Meeting of the Parliament 10 September 2025
Not at the moment.
At the heart of the problem are criminal gangs who bring illegal immigrants into the country in small boats. In the year to June, nearly 90,000 asylum applications were made in the UK, and 50 per cent of those arrived via irregular routes—the vast majority by boat, but others by lorry or shipping container.
The First Minister and Scottish National Party can no longer bury their heads in the sand, because the negative effects of illegal immigration—and of the asylum hotels, which are the visible tip of that iceberg—are very real.
During the summer, I knocked on thousands of doors across Dumfriesshire and, time and again, the issue of illegal immigration came up. It came up among the young and the old, and among those living in small villages and in large towns. It came up among those who are directly impacted by asylum hotels, and among those who have simply watched the small boats arriving on their televisions with an increasing sense of alarm.

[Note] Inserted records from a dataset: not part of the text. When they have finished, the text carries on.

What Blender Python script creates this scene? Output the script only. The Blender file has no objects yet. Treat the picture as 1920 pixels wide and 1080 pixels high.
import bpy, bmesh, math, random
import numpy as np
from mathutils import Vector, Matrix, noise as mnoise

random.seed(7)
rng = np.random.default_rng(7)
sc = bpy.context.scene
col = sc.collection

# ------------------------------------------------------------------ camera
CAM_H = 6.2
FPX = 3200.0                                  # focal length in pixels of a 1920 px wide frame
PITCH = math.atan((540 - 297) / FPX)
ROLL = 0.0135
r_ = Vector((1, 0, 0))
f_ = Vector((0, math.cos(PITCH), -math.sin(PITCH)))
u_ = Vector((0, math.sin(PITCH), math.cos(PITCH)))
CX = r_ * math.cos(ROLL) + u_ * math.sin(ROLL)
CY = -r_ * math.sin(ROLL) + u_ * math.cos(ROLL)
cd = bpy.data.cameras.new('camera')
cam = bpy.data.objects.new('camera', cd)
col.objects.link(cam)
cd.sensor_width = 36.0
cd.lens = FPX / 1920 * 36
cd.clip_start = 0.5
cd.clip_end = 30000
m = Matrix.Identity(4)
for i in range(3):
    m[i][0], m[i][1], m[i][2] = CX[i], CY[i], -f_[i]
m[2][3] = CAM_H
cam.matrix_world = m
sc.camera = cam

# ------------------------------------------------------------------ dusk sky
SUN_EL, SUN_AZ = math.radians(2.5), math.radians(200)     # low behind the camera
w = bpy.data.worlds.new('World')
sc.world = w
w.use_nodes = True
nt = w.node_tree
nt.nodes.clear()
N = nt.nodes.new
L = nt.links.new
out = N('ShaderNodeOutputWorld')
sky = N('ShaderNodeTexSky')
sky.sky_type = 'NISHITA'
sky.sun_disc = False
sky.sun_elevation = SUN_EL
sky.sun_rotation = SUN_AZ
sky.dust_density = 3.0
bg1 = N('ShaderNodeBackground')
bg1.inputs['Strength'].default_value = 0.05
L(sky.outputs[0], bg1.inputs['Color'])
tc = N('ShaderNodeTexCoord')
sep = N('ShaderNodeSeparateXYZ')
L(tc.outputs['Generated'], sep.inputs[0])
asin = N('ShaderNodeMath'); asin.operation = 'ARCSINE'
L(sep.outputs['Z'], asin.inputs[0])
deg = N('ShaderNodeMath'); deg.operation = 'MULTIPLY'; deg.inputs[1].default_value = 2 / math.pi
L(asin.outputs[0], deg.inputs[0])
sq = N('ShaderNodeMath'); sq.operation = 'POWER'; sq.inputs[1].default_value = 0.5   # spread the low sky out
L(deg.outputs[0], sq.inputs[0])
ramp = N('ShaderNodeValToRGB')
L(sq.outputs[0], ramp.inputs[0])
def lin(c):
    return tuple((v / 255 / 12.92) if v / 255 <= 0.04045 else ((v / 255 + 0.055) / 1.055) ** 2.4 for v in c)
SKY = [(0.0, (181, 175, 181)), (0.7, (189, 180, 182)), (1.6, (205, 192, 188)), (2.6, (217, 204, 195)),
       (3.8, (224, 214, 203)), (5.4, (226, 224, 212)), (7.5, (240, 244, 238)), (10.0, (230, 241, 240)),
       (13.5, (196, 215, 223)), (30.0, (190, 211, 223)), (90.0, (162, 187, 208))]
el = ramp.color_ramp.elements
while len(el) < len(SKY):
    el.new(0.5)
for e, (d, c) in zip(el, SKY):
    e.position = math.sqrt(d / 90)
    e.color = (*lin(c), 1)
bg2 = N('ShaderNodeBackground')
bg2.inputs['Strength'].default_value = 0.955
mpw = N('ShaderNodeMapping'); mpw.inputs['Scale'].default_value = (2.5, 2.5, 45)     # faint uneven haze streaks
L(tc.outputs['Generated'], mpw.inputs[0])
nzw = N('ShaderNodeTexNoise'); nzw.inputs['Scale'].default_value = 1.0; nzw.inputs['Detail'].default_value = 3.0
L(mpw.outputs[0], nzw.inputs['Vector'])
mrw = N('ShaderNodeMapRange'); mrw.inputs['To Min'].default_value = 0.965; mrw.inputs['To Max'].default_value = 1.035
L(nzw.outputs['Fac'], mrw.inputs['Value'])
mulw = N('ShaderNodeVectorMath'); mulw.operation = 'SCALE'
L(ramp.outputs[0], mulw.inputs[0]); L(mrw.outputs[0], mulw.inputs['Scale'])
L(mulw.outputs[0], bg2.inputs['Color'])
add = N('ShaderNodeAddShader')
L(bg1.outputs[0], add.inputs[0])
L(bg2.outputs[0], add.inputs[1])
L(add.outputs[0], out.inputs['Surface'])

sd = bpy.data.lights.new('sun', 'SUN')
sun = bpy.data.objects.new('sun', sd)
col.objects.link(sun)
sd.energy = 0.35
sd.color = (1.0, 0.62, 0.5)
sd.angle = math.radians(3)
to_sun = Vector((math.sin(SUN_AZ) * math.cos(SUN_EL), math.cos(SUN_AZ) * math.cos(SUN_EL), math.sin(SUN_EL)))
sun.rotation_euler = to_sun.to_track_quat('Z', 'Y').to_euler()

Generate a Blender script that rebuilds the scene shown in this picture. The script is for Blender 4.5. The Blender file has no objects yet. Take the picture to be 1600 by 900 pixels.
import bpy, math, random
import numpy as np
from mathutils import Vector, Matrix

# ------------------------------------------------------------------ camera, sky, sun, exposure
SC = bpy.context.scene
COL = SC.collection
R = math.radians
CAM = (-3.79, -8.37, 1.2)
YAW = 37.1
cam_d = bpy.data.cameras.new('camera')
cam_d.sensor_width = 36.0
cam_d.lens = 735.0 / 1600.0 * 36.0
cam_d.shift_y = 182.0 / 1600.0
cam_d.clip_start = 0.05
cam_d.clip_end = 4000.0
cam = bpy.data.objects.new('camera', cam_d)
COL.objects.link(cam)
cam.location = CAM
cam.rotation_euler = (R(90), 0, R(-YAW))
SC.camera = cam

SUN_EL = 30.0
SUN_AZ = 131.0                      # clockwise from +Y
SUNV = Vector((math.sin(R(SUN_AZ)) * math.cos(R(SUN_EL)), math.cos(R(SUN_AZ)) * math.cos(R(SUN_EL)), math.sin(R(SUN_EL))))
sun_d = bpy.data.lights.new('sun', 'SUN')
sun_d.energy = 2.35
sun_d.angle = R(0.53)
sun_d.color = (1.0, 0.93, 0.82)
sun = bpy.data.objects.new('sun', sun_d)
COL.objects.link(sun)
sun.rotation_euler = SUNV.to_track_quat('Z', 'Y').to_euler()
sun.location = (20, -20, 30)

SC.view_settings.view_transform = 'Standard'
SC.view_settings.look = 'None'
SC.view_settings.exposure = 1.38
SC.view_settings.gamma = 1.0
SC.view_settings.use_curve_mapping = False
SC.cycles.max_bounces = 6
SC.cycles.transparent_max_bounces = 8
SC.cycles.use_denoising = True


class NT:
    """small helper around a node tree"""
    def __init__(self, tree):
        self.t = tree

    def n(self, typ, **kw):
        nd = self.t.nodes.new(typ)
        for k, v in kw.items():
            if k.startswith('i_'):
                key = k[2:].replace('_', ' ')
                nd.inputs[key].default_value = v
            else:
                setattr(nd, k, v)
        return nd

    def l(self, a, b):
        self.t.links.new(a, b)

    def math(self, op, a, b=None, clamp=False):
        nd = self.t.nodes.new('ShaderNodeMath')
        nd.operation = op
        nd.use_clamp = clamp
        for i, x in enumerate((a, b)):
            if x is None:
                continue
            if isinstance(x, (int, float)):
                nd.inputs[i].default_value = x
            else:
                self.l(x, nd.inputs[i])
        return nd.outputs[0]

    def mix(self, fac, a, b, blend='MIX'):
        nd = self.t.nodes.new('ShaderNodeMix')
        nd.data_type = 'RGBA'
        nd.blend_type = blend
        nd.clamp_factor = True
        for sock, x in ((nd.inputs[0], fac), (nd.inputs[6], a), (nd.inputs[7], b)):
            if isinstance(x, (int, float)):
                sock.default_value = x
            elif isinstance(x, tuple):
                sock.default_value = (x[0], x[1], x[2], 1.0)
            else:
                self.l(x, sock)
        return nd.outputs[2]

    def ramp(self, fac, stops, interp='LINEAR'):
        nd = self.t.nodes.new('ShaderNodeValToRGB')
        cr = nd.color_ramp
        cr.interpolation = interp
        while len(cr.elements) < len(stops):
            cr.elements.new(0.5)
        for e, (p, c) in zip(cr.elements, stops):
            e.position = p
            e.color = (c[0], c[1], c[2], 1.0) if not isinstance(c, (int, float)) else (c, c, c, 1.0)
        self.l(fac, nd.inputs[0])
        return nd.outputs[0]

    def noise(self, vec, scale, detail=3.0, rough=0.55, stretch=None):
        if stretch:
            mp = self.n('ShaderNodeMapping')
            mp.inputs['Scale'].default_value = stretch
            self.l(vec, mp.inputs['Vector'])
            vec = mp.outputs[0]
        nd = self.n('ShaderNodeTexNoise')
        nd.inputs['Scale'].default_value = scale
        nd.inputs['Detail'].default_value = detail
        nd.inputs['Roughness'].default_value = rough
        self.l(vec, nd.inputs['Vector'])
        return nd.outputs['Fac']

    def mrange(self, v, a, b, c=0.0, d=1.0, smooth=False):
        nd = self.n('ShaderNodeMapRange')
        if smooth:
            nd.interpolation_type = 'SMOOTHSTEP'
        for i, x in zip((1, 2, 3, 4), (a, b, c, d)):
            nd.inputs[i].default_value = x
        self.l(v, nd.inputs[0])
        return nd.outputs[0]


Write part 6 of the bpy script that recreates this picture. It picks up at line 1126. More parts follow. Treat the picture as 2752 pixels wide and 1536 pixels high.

The costs are not just financial—there are economic costs, social costs and opportunity costs. Yes, we all want Scotland to be a welcome, open nation. I have had the privilege of living and working overseas, and I know how important migration is for modern, dynamic economies in order that they can attract global talent and, in so doing, create a country with rich and diverse cultures and experiences.
However, uncontrolled migration—or worse still, rampant illegal immigration—simply cannot be the sustained solution to any workforce challenge, and the SNP is playing a strange game of identity politics if it believes that to be true.
As we see from Scottish local authorities, the financial burden of housing immigrants cannot be understated. In fact, SNP-run Glasgow City Council has admitted as much itself—Susan Aitken says that the debt-laden local authority faces a staggering £66 million overspend on homelessness. Today, city chiefs fear a fresh influx of newly homeless refugees as the Home Office reduces the length of time for which people can stay in Government accommodation.